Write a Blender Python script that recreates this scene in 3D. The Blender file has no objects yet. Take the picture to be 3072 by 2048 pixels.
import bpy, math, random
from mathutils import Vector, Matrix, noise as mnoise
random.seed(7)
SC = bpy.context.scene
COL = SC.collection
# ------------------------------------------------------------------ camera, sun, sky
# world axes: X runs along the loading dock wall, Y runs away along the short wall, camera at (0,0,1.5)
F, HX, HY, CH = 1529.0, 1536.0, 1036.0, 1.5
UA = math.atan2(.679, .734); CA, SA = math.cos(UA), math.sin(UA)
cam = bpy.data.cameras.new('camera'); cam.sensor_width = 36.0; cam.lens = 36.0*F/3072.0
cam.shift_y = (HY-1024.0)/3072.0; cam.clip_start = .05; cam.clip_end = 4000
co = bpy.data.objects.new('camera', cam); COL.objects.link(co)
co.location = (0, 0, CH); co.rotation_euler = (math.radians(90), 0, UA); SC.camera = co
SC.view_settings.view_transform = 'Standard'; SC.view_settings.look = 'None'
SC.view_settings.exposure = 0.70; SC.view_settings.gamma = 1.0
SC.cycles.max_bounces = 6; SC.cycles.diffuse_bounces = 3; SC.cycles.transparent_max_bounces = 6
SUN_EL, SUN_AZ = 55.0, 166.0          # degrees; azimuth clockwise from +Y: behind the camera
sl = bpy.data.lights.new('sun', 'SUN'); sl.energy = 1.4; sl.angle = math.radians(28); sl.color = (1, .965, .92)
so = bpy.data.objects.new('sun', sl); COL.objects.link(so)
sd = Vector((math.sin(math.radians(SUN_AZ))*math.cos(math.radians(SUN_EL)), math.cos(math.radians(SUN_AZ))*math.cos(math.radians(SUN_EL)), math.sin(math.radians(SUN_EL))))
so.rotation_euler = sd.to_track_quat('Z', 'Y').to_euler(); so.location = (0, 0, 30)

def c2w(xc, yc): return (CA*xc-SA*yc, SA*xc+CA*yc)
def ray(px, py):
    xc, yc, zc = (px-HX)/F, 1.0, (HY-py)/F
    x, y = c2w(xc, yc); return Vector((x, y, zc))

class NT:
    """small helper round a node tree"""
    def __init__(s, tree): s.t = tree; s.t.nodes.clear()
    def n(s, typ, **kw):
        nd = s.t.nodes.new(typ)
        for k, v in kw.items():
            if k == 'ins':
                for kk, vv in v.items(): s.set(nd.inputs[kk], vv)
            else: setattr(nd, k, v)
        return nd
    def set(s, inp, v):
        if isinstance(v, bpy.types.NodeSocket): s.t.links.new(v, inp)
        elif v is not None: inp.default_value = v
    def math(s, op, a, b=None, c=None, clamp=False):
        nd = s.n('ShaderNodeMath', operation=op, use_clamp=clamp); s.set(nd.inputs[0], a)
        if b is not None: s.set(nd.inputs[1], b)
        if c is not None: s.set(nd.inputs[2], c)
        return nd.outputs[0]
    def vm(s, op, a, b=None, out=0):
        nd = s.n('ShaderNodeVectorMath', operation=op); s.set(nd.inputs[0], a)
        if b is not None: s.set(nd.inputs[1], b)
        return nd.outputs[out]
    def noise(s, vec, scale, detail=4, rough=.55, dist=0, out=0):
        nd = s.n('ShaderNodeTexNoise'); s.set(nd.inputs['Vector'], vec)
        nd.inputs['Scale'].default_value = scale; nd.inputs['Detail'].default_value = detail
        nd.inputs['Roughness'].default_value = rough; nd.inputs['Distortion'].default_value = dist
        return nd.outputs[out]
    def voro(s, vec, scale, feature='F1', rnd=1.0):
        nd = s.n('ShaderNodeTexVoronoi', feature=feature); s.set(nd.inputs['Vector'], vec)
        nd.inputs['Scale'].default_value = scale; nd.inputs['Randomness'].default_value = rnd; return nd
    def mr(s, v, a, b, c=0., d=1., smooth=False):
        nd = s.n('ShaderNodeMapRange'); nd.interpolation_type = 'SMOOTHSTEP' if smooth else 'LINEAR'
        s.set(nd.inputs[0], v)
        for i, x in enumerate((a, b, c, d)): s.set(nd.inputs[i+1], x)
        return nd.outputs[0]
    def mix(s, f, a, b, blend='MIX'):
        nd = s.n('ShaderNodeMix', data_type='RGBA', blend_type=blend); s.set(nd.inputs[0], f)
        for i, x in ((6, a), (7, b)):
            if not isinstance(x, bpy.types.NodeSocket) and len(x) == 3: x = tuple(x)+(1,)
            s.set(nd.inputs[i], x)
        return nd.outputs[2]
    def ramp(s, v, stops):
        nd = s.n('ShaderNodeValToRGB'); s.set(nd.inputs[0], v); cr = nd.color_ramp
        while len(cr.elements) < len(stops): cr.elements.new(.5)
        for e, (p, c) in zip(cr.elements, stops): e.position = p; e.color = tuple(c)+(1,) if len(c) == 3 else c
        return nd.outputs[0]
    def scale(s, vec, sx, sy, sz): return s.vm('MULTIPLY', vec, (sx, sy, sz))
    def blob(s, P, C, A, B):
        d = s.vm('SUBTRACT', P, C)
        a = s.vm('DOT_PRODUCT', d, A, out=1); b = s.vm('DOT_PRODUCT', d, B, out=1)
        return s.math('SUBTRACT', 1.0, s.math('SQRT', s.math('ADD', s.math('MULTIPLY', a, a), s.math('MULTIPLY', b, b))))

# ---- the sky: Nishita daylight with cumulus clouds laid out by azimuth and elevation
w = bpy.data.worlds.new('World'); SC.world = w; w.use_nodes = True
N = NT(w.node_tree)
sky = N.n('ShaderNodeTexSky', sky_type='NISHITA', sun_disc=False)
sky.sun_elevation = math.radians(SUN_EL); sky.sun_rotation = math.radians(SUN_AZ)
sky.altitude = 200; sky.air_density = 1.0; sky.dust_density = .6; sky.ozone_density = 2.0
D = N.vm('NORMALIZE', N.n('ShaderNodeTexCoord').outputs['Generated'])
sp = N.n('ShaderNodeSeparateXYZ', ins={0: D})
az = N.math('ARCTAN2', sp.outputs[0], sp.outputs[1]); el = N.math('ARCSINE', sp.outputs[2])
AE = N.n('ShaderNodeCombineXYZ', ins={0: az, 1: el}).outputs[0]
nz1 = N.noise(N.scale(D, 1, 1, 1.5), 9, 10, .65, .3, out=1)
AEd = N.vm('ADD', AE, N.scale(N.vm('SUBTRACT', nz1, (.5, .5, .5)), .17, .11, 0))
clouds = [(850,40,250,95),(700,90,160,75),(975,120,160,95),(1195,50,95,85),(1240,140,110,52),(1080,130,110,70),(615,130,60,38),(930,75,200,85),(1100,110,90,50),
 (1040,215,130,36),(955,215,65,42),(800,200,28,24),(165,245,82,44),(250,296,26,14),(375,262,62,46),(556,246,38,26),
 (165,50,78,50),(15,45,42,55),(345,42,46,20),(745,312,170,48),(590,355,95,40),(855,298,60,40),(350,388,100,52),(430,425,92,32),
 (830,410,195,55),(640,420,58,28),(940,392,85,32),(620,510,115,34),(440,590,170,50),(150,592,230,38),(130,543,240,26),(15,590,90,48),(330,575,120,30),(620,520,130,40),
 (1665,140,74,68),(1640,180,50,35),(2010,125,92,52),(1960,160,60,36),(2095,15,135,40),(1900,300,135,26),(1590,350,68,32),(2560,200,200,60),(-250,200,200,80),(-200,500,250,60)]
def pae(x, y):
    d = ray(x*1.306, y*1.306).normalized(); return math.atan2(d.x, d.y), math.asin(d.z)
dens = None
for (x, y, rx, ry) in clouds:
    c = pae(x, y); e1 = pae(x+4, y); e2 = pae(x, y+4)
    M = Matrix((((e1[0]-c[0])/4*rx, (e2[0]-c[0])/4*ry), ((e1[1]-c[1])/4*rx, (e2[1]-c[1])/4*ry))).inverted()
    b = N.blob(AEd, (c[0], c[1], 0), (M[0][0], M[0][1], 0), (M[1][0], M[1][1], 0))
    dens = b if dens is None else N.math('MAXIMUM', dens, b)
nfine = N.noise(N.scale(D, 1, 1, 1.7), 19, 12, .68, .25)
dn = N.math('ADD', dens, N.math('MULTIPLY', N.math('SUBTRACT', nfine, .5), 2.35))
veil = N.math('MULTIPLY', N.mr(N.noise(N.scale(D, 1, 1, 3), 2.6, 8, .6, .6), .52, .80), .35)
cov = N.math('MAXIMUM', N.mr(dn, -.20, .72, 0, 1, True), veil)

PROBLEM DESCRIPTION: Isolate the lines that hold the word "objects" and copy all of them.

WRITTEN RESPONSE:
Write a Blender Python script that recreates this scene in 3D. The Blender file has no objects yet. Take the picture to be 3072 by 2048 pixels.
co = bpy.data.objects.new('camera', cam); COL.objects.link(co)
so = bpy.data.objects.new('sun', sl); COL.objects.link(so)